> _Set problem_
Below are the records. Retype, exactly, the lines from the first through the line with "board('planting_board', 1.25, 3.3, 'white", and leave out the pictures.

> _Data_
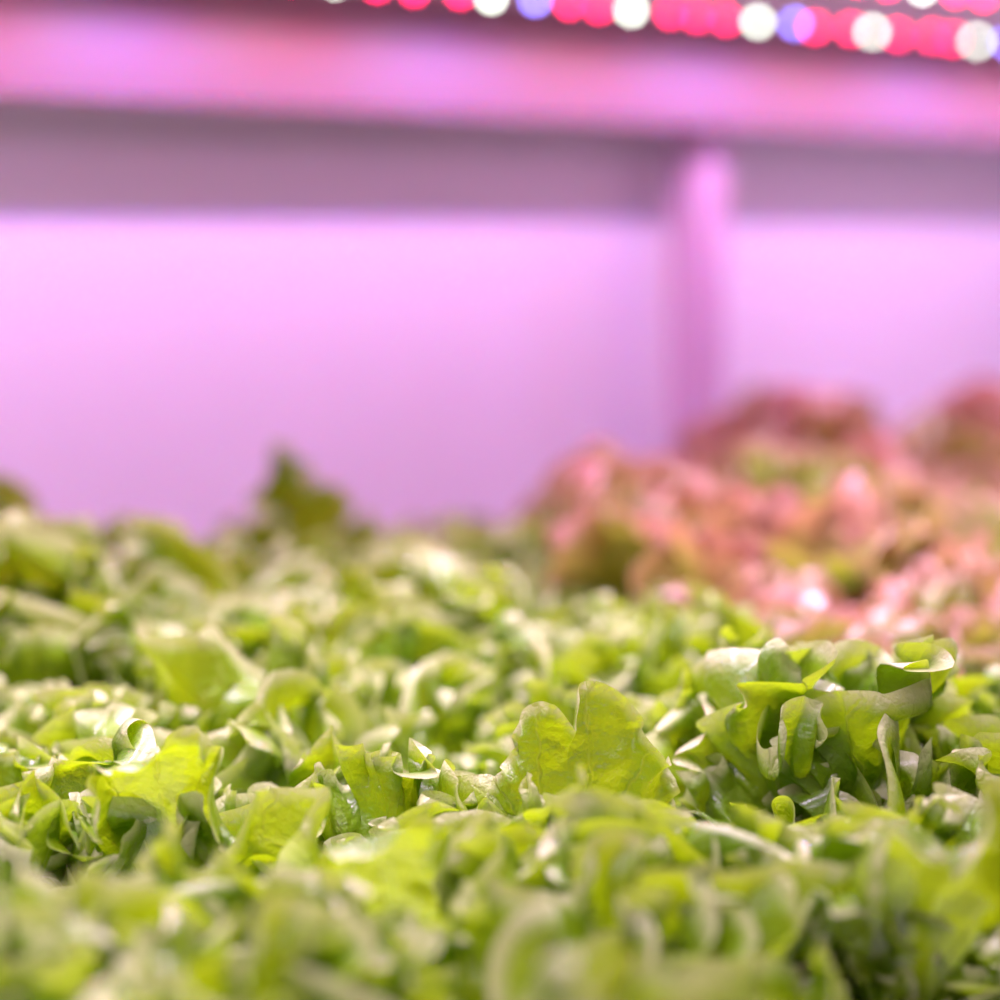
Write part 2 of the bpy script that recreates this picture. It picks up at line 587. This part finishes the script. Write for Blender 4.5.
BEAM_Y, BEAM_B, SHELF_Z = 1.90, CAM_Z + 0.134, CAM_Z + 0.262
X0, X1 = -1.2, 3.6
rack = thing('grow_rack', 'painted steel grow rack with wide horizontal beam and square post', 'rack', (0, 0, -0.9))
def rk(o):
    o.parent = rack
    o.location = (0, 0, 0.9)
    return o


e = 0.004
prof = [(BEAM_Y, BEAM_B), (BEAM_Y + .042, BEAM_B), (BEAM_Y + .042, BEAM_B + .014), (BEAM_Y + .039, BEAM_B + .014), (BEAM_Y + .039, BEAM_B + .003),
        (BEAM_Y + .003, BEAM_B + .003), (BEAM_Y + .003, SHELF_Z - .001), (BEAM_Y, SHELF_Z - .001)]
rk(extrude_x('beam', prof[::-1], X0, X1, M_STEEL))
rk(boxes('deck', [(X0, X1, 0.15, 2.03, SHELF_Z, SHELF_Z + 0.02)], M_DECK))
rk(boxes('deck', [(X0, X1, 0.15, 2.03, -0.10, -0.062)], M_DECK))
PX = 1.908
for px in (PX, PX - 2.4):
    rk(boxes('post', [(px, px + .052, BEAM_Y + .052, BEAM_Y + .102, -0.9, SHELF_Z), ], M_POST, None, 0.003))
boxes_wall = boxes('wall_back', [(-2.2, 4.6, 2.055, 2.12, -0.9, 1.8)], M_WALL)
boxes_wall['kind'] = 'structure'
fl = boxes('floor', [(-2.2, 4.6, -1.2, 2.055, -0.94, -0.9)], M_FLOOR)
fl['kind'] = 'structure'
board('planting_board', -0.75, 1.23, 'white planting board under the green lettuces')
board('planting_board', 1.25, 3.3, 'white planting board under the reddish lettuces')

# ---------------------------------------------------------------- LED strips
LED_Z = CAM_Z + 0.242
PAT = 'WRRRWBRR'
V, F = [], []
ring = 14
for k, (r, z) in enumerate([(0.0050, 0.006), (0.0050, 0.002), (0.0046, 0.0), (0.0034, -0.0022), (0.0016, -0.0034)]):
    for q in range(ring):
        V.append((r * cos(TAU * q / ring), r * sin(TAU * q / ring), z))
for k in range(4):
    for q in range(ring):
        F.append((k * ring + q, (k + 1) * ring + q, (k + 1) * ring + (q + 1) % ring, k * ring + (q + 1) % ring))
F.append(tuple(range(4 * ring, 5 * ring))[::-1])
F.append(tuple(range(ring)))
LED_ME = {}
for c in 'WRB':
    me = bpy.data.meshes.new('lamp')
    me.from_pydata(V, [], F)
    me.materials.append(M_LED[c])
    me.polygons.foreach_set('use_smooth', [True] * len(F))
    LED_ME[c] = me
CN = {'W': 'white lamp', 'R': 'red lamp', 'B': 'blue lamp'}
POW = {'W': 0.58, 'R': 0.43, 'B': 3.0}
LIGHTS = {}
for c in 'WRB':
    l = bpy.data.lights.new('lamp_light', 'SPOT')
    l.color = LEDC[c] if c != 'R' else (1.0, 0.05, 0.16)
    l.energy = 0.97 * POW[c]
    l.spot_size = math.radians(179)
    l.spot_blend = 0.35
    l.shadow_soft_size = 0.0
    LIGHTS[c] = l
    LIGHTS[c + 'dim'] = l.copy()
    LIGHTS[c + 'dim'].energy *= 0.3


def led_strip(y, x_first, pitch, n0, n1, label, level='', every=1, z=LED_Z):
    t = thing('led_strip', label, 'light strip', (x_first, y, z), 'LED grow light strips')
    boxes('housing', [(n0 * pitch - .02, n1 * pitch + .02, -.020, .020, .005, SHELF_Z - z)], M_PCB, t, 0.001)
    for k in range(n0, n1 + 1):
        c = PAT[k % 8]
        dy = {'W': 0.004, 'B': -0.008}.get(c, (-0.006, 0.002, 0.006)[k % 3])      # the lamps sit staggered on the board
        o = add_part('lamp', LED_ME[c], t, Matrix.Translation((k * pitch, dy, 0)))
        o['label'] = CN[c]
        if k % every == 0:
            lo = bpy.data.objects.new('lamp_light', LIGHTS[c + level])
            COL.objects.link(lo)
            lo.location = (x_first + k * pitch, y + dy, z - 0.006)
    return t


led_strip(1.762, 1.24, 0.0482, -26, 32, 'long strip of red, white and blue grow lamps in front of the beam')
led_strip(1.435, 1.711, 0.0482, -36, 20, 'short stretch of grow lamps at the very top right, above the long strip', 'dim')


def strip_light(y, e, col):
    l = bpy.data.lights.new('strip_light', 'AREA')
    l.shape = 'RECTANGLE'
    l.size = 3.2
    l.size_y = 0.03
    l.energy = e
    l.color = col
    l.spread = math.radians(112)
    o = bpy.data.objects.new('strip_light', l)
    COL.objects.link(o)
    o.location = (0.9, y, SHELF_Z - 0.012)
    return o


for y, e_ in ((1.24, 20), (0.98, 13), (0.72, 7), (0.46, 6)):
    strip_light(y, e_, (1.0, 0.74, 1.12))

w = bpy.data.worlds.new('room')
S.world = w
w.use_nodes = True
bg = w.node_tree.nodes['Background']
bg.inputs[0].default_value = (1.0, 0.25, 1.0, 1)
bg.inputs[1].default_value = 0.17

# ---------------------------------------------------------------- camera
cd = bpy.data.cameras.new('camera')
cd.sensor_width = 36
cd.lens = 79.2
cd.clip_start = 0.02
cd.dof.use_dof = True
cd.dof.focus_distance = 1.225
cd.dof.aperture_fstop = 79.2 / 42
cam = bpy.data.objects.new('camera', cd)
COL.objects.link(cam)
cam.location = (0, 0, CAM_Z)
cam.rotation_euler = (PI / 2 - PITCH, 0, -YAW)
S.camera = cam
S.view_settings.view_transform = 'Standard'
S.view_settings.look = 'None'
S.view_settings.gamma = 1
S.view_settings.exposure = 0
S.view_settings.use_curve_mapping = False
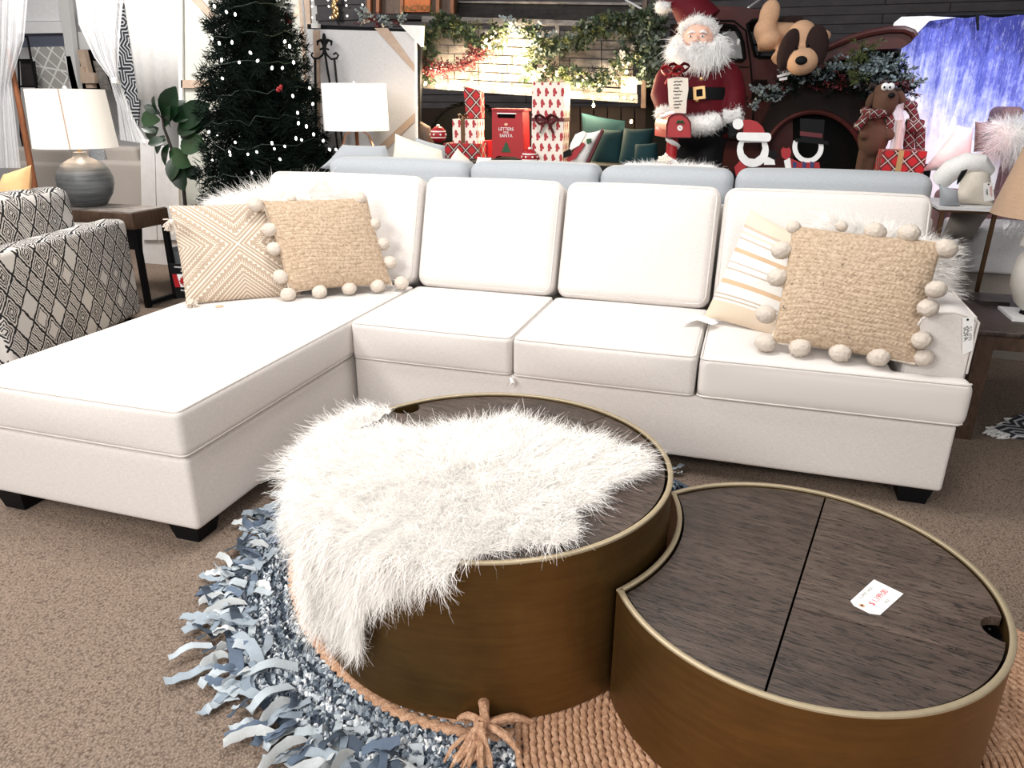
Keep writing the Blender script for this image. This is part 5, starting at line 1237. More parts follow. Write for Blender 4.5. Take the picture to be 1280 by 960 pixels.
# ---------------- small mailbox on a candy-cane post
mx = thing('mailbox', 'small red roadside mailbox on a candy-striped post in front of the bearded figure', 'mailbox', PY(843, 330, 1.98)); mx.location.z = 0
MY = 1.86; ax = [(833, 172), (833.5, 156), (836, 147), (843, 142.5), (851, 142), (858, 146), (863, 153), (864, 172)]
q = [PY(x, y, MY) for x, y in ax]; cpx = sum(q)/len(q); vs = [tuple(p) for p in q]+[tuple(p+np.array((-.10, .26, .0))) for p in q]; n = len(q)
W(MB().add(vs, [tuple(range(n)), tuple(reversed(range(n, 2*n)))]+[(i, (i+1) % n, n+(i+1) % n, n+i) for i in range(n)]), 'box', M['red'], mx, angle=50)
q2 = [tuple(PY(x, y, MY-.006)) for x, y in ax]; W(MB().tube(q2, .004, 6, closed=True), 'door_edge', M['ribbon'], mx)
W(plate(ring_px(850, 160, 3.4, 3.4, n=16), MY-.008, .006), 'white_emblem', M['white'], mx, smooth=False)
text('N', pxm(MY)*4, PY(850, 160, MY-.010), xd, zd, M['red'], mx)
W(MB().tube([tuple(PY(845.5, 154, MY-.01)), tuple(PY(848, 151.5, MY-.01)), tuple(PY(850, 152.5, MY-.01)), tuple(PY(852, 151.5, MY-.01)), tuple(PY(855, 154, MY-.01))], [.004, .009, .006, .009, .004], 6), 'green_bow', M['pinegreen'], mx)
s0 = PY(829, 158, MY+.10); W(MB().tube([tuple(PY(826, 146, MY+.12)), tuple(PY(837, 142.5, MY+.08)), tuple(PY(844, 141.6, MY+.05))], [.012, .014, .010], 8), 'snow_trim', M['white2'], mx)
text('N POLE', pxm(MY)*4.4, tuple(PY(828, 160, MY+.115)-np.array((.03, 0, 0))), (.36, -.93, 0), zd, M['white'], mx)
pb = PY(847, 172, MY+.05); W(MB().tube([(pb[0]-.03, pb[1]+.02, pb[2]), (pb[0]-.03, pb[1]+.02, .02)], .032, 16), 'post', M['red'], mx)
for i in range(9):
    z = pb[2]-.05-.10*i; pp = [(pb[0]-.03+.033*math.cos(a), pb[1]+.02+.033*math.sin(a), z-.05*(a/PI)) for a in np.linspace(-PI, PI, 13)]; W(MB().tube(pp, .010, 5, flat=1.6), 'white_stripe', M['white'], mx)
W(MB().box((pb[0]-.03, pb[1]+.02, .01), (.3, .25, .02)), 'base', M['red'], mx)

# ================================================================= FACE-FRAME CUTOUTS
CY = 2.02
def standpost(r, px, py, Y): P = PY(px, py, Y+.03); W(MB().box((P[0], P[1], P[2]/2), (.03, .02, P[2])), 'stake', M['black'], r, smooth=False); W(MB().box((P[0], P[1]+.0, .01), (.3, .2, .02)), 'stand_base', M['black'], r, smooth=False)
c1 = thing('cutout_sign', 'red-bobble-hat face cutout board standing behind the blue-grey sofa', 'sign', PY(942, 330, CY)); c1.location.z = 0
W(plate(ring_px(941, 188, 20, 21), CY, .012, holes=[[(930, 178), (952, 178), (953, 186), (950, 194), (943, 199), (936, 198), (930, 192), (928.5, 185)]]), 'white_beard', M['white'], c1, smooth=False)
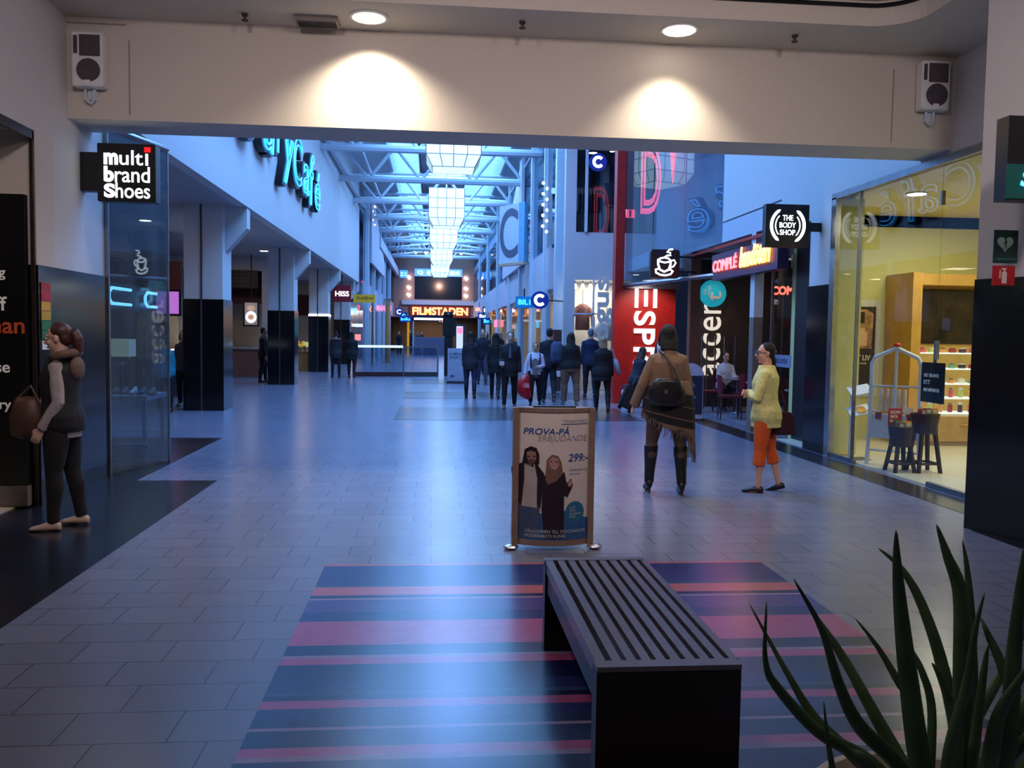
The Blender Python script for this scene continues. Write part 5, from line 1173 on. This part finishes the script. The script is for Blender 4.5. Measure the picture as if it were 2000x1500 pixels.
    def trousers(s, name, m, g=.008, z1=.06, to=1., flare=0.):
        b = B(); b.loft(s.torso(g*.9, -.065, z1))
        for i in (0,1): s.legtube(b, i, g, 0, to, flare)
        return s.add(name, b, m)
    def shoes(s, m, boot=0., heel=False, size=1., g=.007):
        for i in (0,1):
            an = s.leg[i][2]; M = Matrix.Rotation(R(s.leg[i][3]), 3, 'X'); k = s.k*size; sx = -1 if i == 0 else 1; hl = s.heel
            fl = -.045*s.H-hl
            f = lambda x, y, z: an + M @ Vector((sx*x, y, z))
            b = B(); n = 10; rg = []
            for y, w, top_, bot in ((-.06,.022,-.01,fl+hl),(-.045,.035,.0,fl+hl),(0,.036,.0,fl+hl*.9),(.05,.041,.0,fl+hl*.45),(.11,.046,-.022-hl*.4,fl+.002),(.155,.042,-.034-hl*.45,fl+.002),(.18,.028,-.044-hl*.55,fl+.004)):
                zc, hh = (top_*k+bot)/2, max(.01, (top_*k-bot)/2)
                rg.append([f(w*k*math.cos(2*PI*q/n)+.01*max(0,y)/.19, y*k, zc+hh*math.sin(2*PI*q/n)) for q in range(n)])
            b.loft(rg)
            if heel: b.tube([f(0,-.045*k,fl+hl+.01), f(0,-.048*k,fl)], [.018,.008], 8)
            if boot:
                kn = s.leg[i][1]; b.tube([an+Vector((0,0,-.02)), an, an.lerp(kn,.3), an.lerp(kn,.7), an.lerp(kn,boot)], [.024*s.H+g, .023*s.H+g, .026*s.H+g, .035*s.H+g, .036*s.H+g], 12, up=(0,1,0))
            s.add('boot' if boot else 'shoe', b, m, 2, min(s.vox,.009))
        return s
    def hair(s, m, style='short', L=.3, name='hair'):
        M = Matrix.Rotation(R(s.hyaw), 3, 'Z') @ Matrix.Rotation(R(s.hpit), 3, 'X'); k = s.k; b = B()
        b.ell(s.hd((0,-.024,.046)), (.08*k,.09*k,.084*k), 18, M)
        b.ell(s.hd((0,-.05,.0)), (.073*k,.058*k,.075*k), 16, M)
        if style in ('long','bob'):
            P = [s.hd((0,-.045,.05)), s.hd((0,-.065,-.05)), s.hd((0,-.075,-.13))]
            if style == 'long': P += [s.hd((0,-.09,-.2)), s.hd((0,-.095,-.13-L))]
            r = [.07*k,.088*k,.092*k]+([.1*k,.05*k] if style == 'long' else [])
            b.tube(P, r, 14, flat=.5, up=(0,-1,0))
            for sx in (-1,1): b.tube([s.hd((sx*.06,.0,.06)), s.hd((sx*.079,.002,-.02)), s.hd((sx*.08,-.01,-.09 if style == 'bob' else -.15))], [.022*k,.026*k,.02*k], 8)
        if style == 'pony':
            b.tube([s.hd((0,-.09,.03)), s.hd((0,-.125,.03)), s.hd((0,-.14,-.02)), s.hd((0,-.14,-.09)), s.hd((0,-.125,-.16))], [.04*k,.046*k,.05*k,.044*k,.018*k], 10)
        if style == 'bun': b.ell(s.hd((0,-.09,.1)), (.045*k,.045*k,.04*k), 12)
        if style == 'braid':
            P = []; rr = []
            for q in range(15):
                a = q/14; P.append(s.hd((.02,-.085-.055*math.sin(a*2.2),-.03-a*.56))); rr.append((.030-.012*a+(.005 if q % 2 else 0))*k)
            b.tube(P, rr, 10)
        me = remesh(b, min(s.vox, .009), 3); me.materials.append(m); me.name = name; return link(name, me, s.t, True)
hb = mat('hair_black', (14,10,12), .75, noise=.3, nscale=40); hbr = mat('hair_brown', (40,25,22), .7, noise=.3, nscale=40); hred = mat('hair_auburn', (62,30,28), .5, noise=.3, nscale=40); hgr = mat('hair_grey', (120,116,120), .6, noise=.3, nscale=40); hbl = mat('hair_blonde', (150,126,96), .6, noise=.3, nscale=40)
fab = lambda n, c, r=.85: mat(n, c, r, noise=.14, nscale=30)
blk = fab('black_cloth', (16,15,19)); navyc = fab('navy_cloth', (22,26,42)); denim = fab('dark_denim', (34,42,72)); khaki = fab('khaki_cloth', (112,88,74)); shoeb = mat('black_leather', (14,12,14), .4)
# ---- woman in a dark padded vest at the shoe shop entrance
p = Fig('woman in dark vest and grey sleeves walking along the shoe shop entrance', (-2.93,7.18,0), 92, 1.63, .0085, legs=((4,2,3),(-5,2,5)), arms=(((-.12,-.10,-1),(0,.6,-1)),((.10,.35,-1),(-.1,1,-.45))), head=(0,-6), sk=skin2, curl=1.0, wide=1.1)
p.body().face(); p.hair(hred, 'pony')
p.trousers('trousers', blk, .012); p.top('shirt', fab('grey_knit', (158,148,150)), .012, -.075, .325, 1., .0)
p.top('vest', fab('vest_black', (18,17,22)), .026, -.045, .318, 0)
b = B(); h = p.H
b.tube([p.up((sx*.10*h*math.cos(a)*1., -.02*h-.05*h*math.sin(a), .325*h+.012*h*math.sin(a))) for sx in (1,) for a in [R(q) for q in range(-30,211,20)]], .021*h, 10); b.ell(p.up((0,-.072*h,.258*h)), (.072*h,.03*h,.062*h), 14)
p.add('fur_hood', b, fab('fur_brown', (96,74,60)), 1)
p.shoes(mat('shoe_tan', (188,164,146), .6))
o = thing('handbag', 'brown slouchy handbag carried in front by the woman in the dark vest', 'bag', (-3.2,7.1,.75))
b = B(); b.loft([[Vector((-3.15+.8*rx*math.cos(2*PI*q/14), 7.07+ry*math.sin(2*PI*q/14), z)) for q in range(14)] for z, rx, ry in ((.73,.05,.04),(.76,.15,.07),(.9,.165,.08),(1.02,.12,.05),(1.06,.08,.02))]); b.done('bag_body', mat('brown_leather', (74,48,36), .5), o, True)
b = B(); b.tube([(-3.22,7.07,1.04),(-3.12,7.08,1.14),(-3.06,7.08,1.03)], .012, 6); b.done('handle', MATS['brown_leather'], o)
# ---- woman in the brown poncho, seen from behind
p = Fig('woman in brown fringed poncho and black heeled boots seen from behind', (2.36,8.6,0), -8, 1.66, .0085, legs=((6,7,4),(-3,7,6)), arms=(((-.42,.05,-1),(-.32,.45,-1)),((.26,.15,-1),(-.05,.55,-.6))), head=(0,0), heel=.06, curl=.9, wide=1.06)
p.body(); p.hair(hb, 'bob')
p.trousers('leggings', fab('brown_leggings', (70,54,46)), .008)
p.shoes(shoeb, boot=.92, heel=True, g=.012)
knit = fab('camel_knit', (124,98,78))
p.top('jumper', knit, .022, -.10, .335, 1., .02, .012)
# poncho skirt with black bands (woven stripes), longer on one side
pm = bpy.data.materials.new('poncho_stripes'); pm.use_nodes = True; nt = pm.node_tree; bs = nt.nodes['Principled BSDF']; bs.inputs['Roughness'].default_value = .9
tc = nt.nodes.new('ShaderNodeTexCoord'); sp = nt.nodes.new('ShaderNodeSeparateXYZ'); rp = nt.nodes.new('ShaderNodeValToRGB'); mr = nt.nodes.new('ShaderNodeMapRange'); ax = nt.nodes.new('ShaderNodeMath'); ax.operation = 'MULTIPLY_ADD'; ax.inputs[1].default_value = .22
nt.links.new(tc.outputs['Object'], sp.inputs[0]); nt.links.new(sp.outputs['X'], ax.inputs[0]); nt.links.new(sp.outputs['Z'], ax.inputs[2]); nt.links.new(ax.outputs[0], mr.inputs['Value'])
mr.inputs['From Min'].default_value = .55; mr.inputs['From Max'].default_value = 1.15; nt.links.new(mr.outputs[0], rp.inputs[0]); nt.links.new(rp.outputs[0], bs.inputs['Base Color'])
rp.color_ramp.interpolation = 'CONSTANT'; cr = rp.color_ramp.elements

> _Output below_
Write part 2 of the bpy script that recreates this picture. It picks up at line 587. This part finishes the script. Write for Blender 4.5.
BEAM_Y, BEAM_B, SHELF_Z = 1.90, CAM_Z + 0.134, CAM_Z + 0.262
X0, X1 = -1.2, 3.6
rack = thing('grow_rack', 'painted steel grow rack with wide horizontal beam and square post', 'rack', (0, 0, -0.9))
def rk(o):
    o.parent = rack
    o.location = (0, 0, 0.9)
    return o


e = 0.004
prof = [(BEAM_Y, BEAM_B), (BEAM_Y + .042, BEAM_B), (BEAM_Y + .042, BEAM_B + .014), (BEAM_Y + .039, BEAM_B + .014), (BEAM_Y + .039, BEAM_B + .003),
        (BEAM_Y + .003, BEAM_B + .003), (BEAM_Y + .003, SHELF_Z - .001), (BEAM_Y, SHELF_Z - .001)]
rk(extrude_x('beam', prof[::-1], X0, X1, M_STEEL))
rk(boxes('deck', [(X0, X1, 0.15, 2.03, SHELF_Z, SHELF_Z + 0.02)], M_DECK))
rk(boxes('deck', [(X0, X1, 0.15, 2.03, -0.10, -0.062)], M_DECK))
PX = 1.908
for px in (PX, PX - 2.4):
    rk(boxes('post', [(px, px + .052, BEAM_Y + .052, BEAM_Y + .102, -0.9, SHELF_Z), ], M_POST, None, 0.003))
boxes_wall = boxes('wall_back', [(-2.2, 4.6, 2.055, 2.12, -0.9, 1.8)], M_WALL)
boxes_wall['kind'] = 'structure'
fl = boxes('floor', [(-2.2, 4.6, -1.2, 2.055, -0.94, -0.9)], M_FLOOR)
fl['kind'] = 'structure'
board('planting_board', -0.75, 1.23, 'white planting board under the green lettuces')
board('planting_board', 1.25, 3.3, 'white planting board under the reddish lettuces')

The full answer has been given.